Like the Delta rocket family, the Atlas 5 will be retired in the coming years for replacement by the Vulcan. The final Atlas 5 missions will be based out of Cape Canaveral.

Wentz said ULA chose the SLC-3E launch pad for the Vulcan rocket over SLC-6 for a few reasons. One was the similarity between the Atlas 5 rocket and the Vulcan, which both use Centaur upper stages, the same payload shroud design, and the same type of solid rocket boosters.

Another reason was that SLC-6 is more costly to maintain, and ULA is seeking to reduce costs to compete with SpaceX for military launch contracts. SLC-6 has the largest footprint of any launch site at Vandenberg, and is on a similar scale to NASA’s two Apollo-era launch pads at Kennedy Space Center — pads 39A and 39B.

The Mobile Assembly Shelter at SLC-6, at right, is retracted in preparation for launch of the NROL-91 mission. Credit: Stephen Clark / Spaceflight Now

SLC-6 has a 325-foot-tall Mobile Service Tower used to help stack and protect rockets on the pad, a structure originally built for the Manned Orbiting Laboratory program. There’s also a 270-foot-tall Mobile Assembly Shelter that dates back to the 1980s for space shuttle missions. Both buildings move on rail tracks.

Wentz said ULA will “safe and secure” the launch pad after the final Delta 4-Heavy launch Saturday, ensuring that all hazardous systems to sit in an “idle condition” until officials decide what to do next with SLC-6.

There are no immediate plans to demolish any of the structures at SLC-6, and ULA will turn over responsibility for the pad back to the Space Force, which will try to find a new tenant for the pad. Until then, officials don’t expect any significant changes to the site.

ULA will not lay off any of its workforce at Vandenberg, Wentz said. Instead, the workers will transition to ready for the final Atlas 5 launch at the West Coast spaceport, then prep for Vulcan missions.

“From a workforce perspective, the team is upbeat,” Wentz said. “There’s no concern about their future. We’re not in a position where we’re stepping down and going to have to lay off folks. So there are folks that are sticking around to launch these vehicles.”

Startup launch companies like Firefly Aerospace and Relativity Space have signed agreements with the Space Force to fly their small satellite boosters from Vandenberg.
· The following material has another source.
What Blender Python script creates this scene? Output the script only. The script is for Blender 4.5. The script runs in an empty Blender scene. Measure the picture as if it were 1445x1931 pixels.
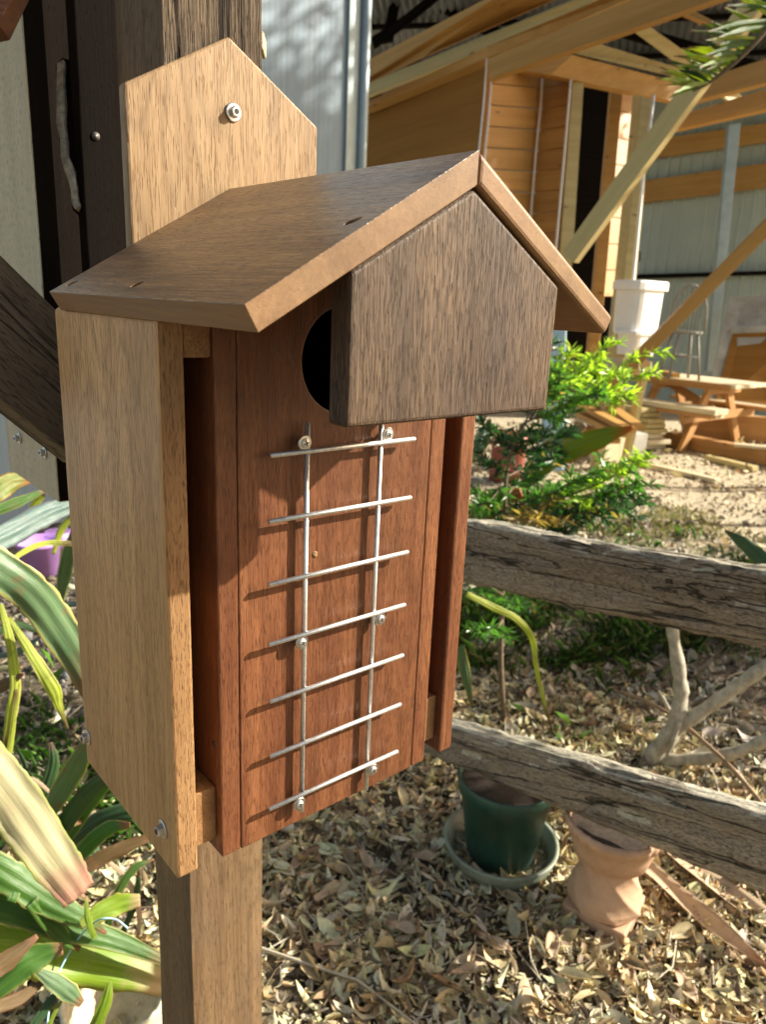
import bpy, bmesh, math, random
from mathutils import Vector, Matrix, noise
import numpy as np
random.seed(7); rng = np.random.default_rng(11)
S = bpy.context.scene; COL = S.collection
# ------------------------------------------------------------ camera, light, exposure
CAM = Vector((-0.2905, -0.4695, 1.4625)); FPX = 1423.8
cd = bpy.data.cameras.new('camera'); cam = bpy.data.objects.new('camera', cd); COL.objects.link(cam)
cam.location = CAM
cam.rotation_euler = (math.radians(74.2815), math.radians(-2.4603), math.radians(-40.3204))
cd.sensor_fit = 'VERTICAL'; cd.sensor_height = 36.0; cd.sensor_width = 27.0
cd.lens = FPX * 36.0 / 1931; cd.clip_start = 0.02; cd.clip_end = 400
cd.dof.use_dof = True; cd.dof.focus_distance = 0.60; cd.dof.aperture_fstop = cd.lens / 2.4
S.camera = cam
SUN = Vector((1.636, -1.0, 1.108)).normalized()
w = bpy.data.worlds.new('World'); S.world = w; w.use_nodes = True
nt = w.node_tree; bg = nt.nodes['Background']
sky = nt.nodes.new('ShaderNodeTexSky'); sky.sky_type = 'NISHITA'; sky.sun_disc = False
sky.sun_elevation = math.asin(SUN.z); sky.sun_rotation = math.atan2(SUN.x, SUN.y)
sky.dust_density = 2.5; sky.air_density = 1.0; sky.ozone_density = 0.6
wb = nt.nodes.new('ShaderNodeMix'); wb.data_type = 'RGBA'; wb.blend_type = 'MULTIPLY'; wb.inputs[0].default_value = 1   # the photograph's warm white balance
wb.inputs[7].default_value = (1.16, 1.0, .80, 1); nt.links.new(sky.outputs[0], wb.inputs[6]); nt.links.new(wb.outputs[2], bg.inputs[0]); bg.inputs[1].default_value = 0.09
sd = bpy.data.lights.new('sun', 'SUN'); sd.energy = 5.0; sd.angle = math.radians(0.55); sd.color = (1, .94, .80)
so = bpy.data.objects.new('sun', sd); COL.objects.link(so); so.rotation_euler = SUN.to_track_quat('Z', 'Y').to_euler()
so.location = (6, -4, 8)
S.view_settings.view_transform = 'Standard'; S.view_settings.look = 'None'
S.view_settings.exposure = 1.2; S.view_settings.gamma = 1.0; S.view_settings.use_curve_mapping = False
S.render.engine = 'CYCLES'; S.cycles.use_denoising = True; S.cycles.max_bounces = 8
S.cycles.diffuse_bounces = 5; S.cycles.caustics_reflective = False; S.cycles.caustics_refractive = False

# ------------------------------------------------------------ helpers
RM = cam.rotation_euler.to_matrix()
FWD = RM @ Vector((0, 0, -1)); RIGHT = RM @ Vector((1, 0, 0))
def ray(px, py): return RM @ Vector(((px - 722.5) / FPX, (965.5 - py) / FPX, -1))
def at(px, py, Z): return CAM + ray(px, py) * Z                      # a point at distance Z
def lvl(px, py, z):                                                  # a point on the level z
    r = ray(px, py); return CAM + r * ((z - CAM.z) / r.z)
def onp(px, py, p, n):
    r = ray(px, py); return CAM + r * ((p - CAM).dot(n) / r.dot(n))

def tag(o, label=None, cat=None, group=None, kind=None):
    if label: o['label'] = label
    if cat: o['category'] = cat
    if group: o['group'] = group
    if kind: o['kind'] = kind
    return o
def empty(name, loc, label, cat, group=None):
    o = bpy.data.objects.new(name, None); COL.objects.link(o); o.location = loc; o.empty_display_size = .05
    return tag(o, label, cat, group)
bpy_ident = Matrix.Identity(4)
WM = {}
def link(name, me, mat, parent=None, M=None):
    """link a mesh whose coordinates are local to matrix M (world); parent keeps world place"""
    o = bpy.data.objects.new(name, me); COL.objects.link(o)
    if mat is not None:
        if isinstance(mat, (list, tuple)):
            for m in mat: me.materials.append(m)
        elif not me.materials: me.materials.append(mat)
    M = M or Matrix.Identity(4)
    if parent is not None:
        o.parent = parent
        PW = WM.get(parent.name) or Matrix.Translation(parent.location)
        o.matrix_basis = PW.inverted() @ M
    else: o.matrix_basis = M
    WM[o.name] = M.copy()
    return o
def mesh(name, verts, faces, smooth=False):
    me = bpy.data.meshes.new(name); me.from_pydata([tuple(v) for v in verts], [], faces)
    if smooth: me.polygons.foreach_set('use_smooth', [True] * len(me.polygons))
    me.update(); return me
def fixn(me):
    bm = bmesh.new(); bm.from_mesh(me); bmesh.ops.recalc_face_normals(bm, faces=bm.faces); bm.to_mesh(me); bm.free()
def bevel(o, wd, seg=2):
    m = o.modifiers.new('bevel', 'BEVEL'); m.width = wd; m.segments = seg; m.limit_method = 'ANGLE'; m.angle_limit = .5
def prism(name, pts, n, mat, parent=None, bv=0, xaxis=None, seg=2, label=None):
    """polygon pts (world) extruded along vector n (world); grain axis local X"""
    pts = [Vector(p) for p in pts]; n = Vector(n)
    X = (Vector(xaxis) if xaxis is not None else pts[1] - pts[0]).normalized()
    Y = n.cross(X).normalized() if abs(n.normalized().dot(X)) < .99 else X.orthogonal().normalized()
    Zv = X.cross(Y); c = sum(pts, Vector()) / len(pts) + n / 2
    M = Matrix((X, Y, Zv)).transposed().to_4x4(); M.translation = c; Mi = M.inverted(); k = len(pts)
    v = [Mi @ p for p in pts] + [Mi @ (p + n) for p in pts]
    f = [list(range(k)), list(range(k, 2 * k))[::-1]] + [[i, i + k, (i + 1) % k + k, (i + 1) % k] for i in range(k)]
    me = mesh(name, v, f); fixn(me)
    o = link(name, me, mat, parent, M)
    if bv: bevel(o, bv, seg)
    if label: o['label'] = label
    return o
def box(name, lo, hi, mat, parent=None, bv=0, grain='Z', seg=2, label=None):
    (x0, y0, z0), (x1, y1, z1) = lo, hi
    return prism(name, [(x0, y0, z0), (x1, y0, z0), (x1, y0, z1), (x0, y0, z1)], (0, y1 - y0, 0), mat, parent, bv,
                 {'X': (1, 0, 0), 'Y': (0, 1, 0), 'Z': (0, 0, 1)}[grain], seg, label)
def bar(name, a, b, wd, ht, mat, parent=None, bv=0, up=(0, 0, 1)):
    a, b = Vector(a), Vector(b); X = (b - a).normalized(); up = Vector(up)
    Y = up.cross(X); Y = Y.normalized() if Y.length > 1e-4 else X.orthogonal().normalized()
    Zv = X.cross(Y)
    q = [a + Y * s * wd / 2 + Zv * t * ht / 2 for s, t in ((-1, -1), (1, -1), (1, 1), (-1, 1))]
    return prism(name, q, b - a, mat, parent, bv, X)
def slab(name, pts, th, mat, parent=None, bv=0, xaxis=None, label=None):
    """pts = (px, py, Z): visible face; the body goes th metres away from the camera"""
    P = [at(*p) for p in pts]
    n = Vector()
    for i in range(len(P)): n += P[i].cross(P[(i + 1) % len(P)])
    n.normalize()
    if n.dot(P[0] - CAM) < 0: n = -n
    return prism(name, P, n * th, mat, parent, bv, xaxis, 2, label)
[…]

SpaceX currently leases a launch pad at Vandenberg for Falcon 9 rocket missions, and ULA will continue using SLC-3 for the Atlas 5 and Vulcan rockets. Another small launch pad, SLC-8, has at least one more space launch on its schedule — a Northrop Grumman Minotaur 4 rocket set to take off in 2023.

“The way that I think we envision this working is that once we identify who’s interested in taking over SLC-6, then we’ll work with them to understand what they want to do in order to facilitate launching whatever type of booster they have,” Titus said.

“Once we identify who it’s going to be, we’ll probably look at the current state of the infrastructure, identify some things that I think would be value-added, maybe some things that don’t need to be there anymore, and then that company will probably go through the same process tat ULA went through 15 or 20 years ago when they took a pad that was designed for the space shuttle, and converted it to a pad that supports a Delta launch vehicle,” Titus said.

“So it’s really going to be up to the commercial provider to decide what changes they want to make, but we’ll be there to support and enable that in any way possible.”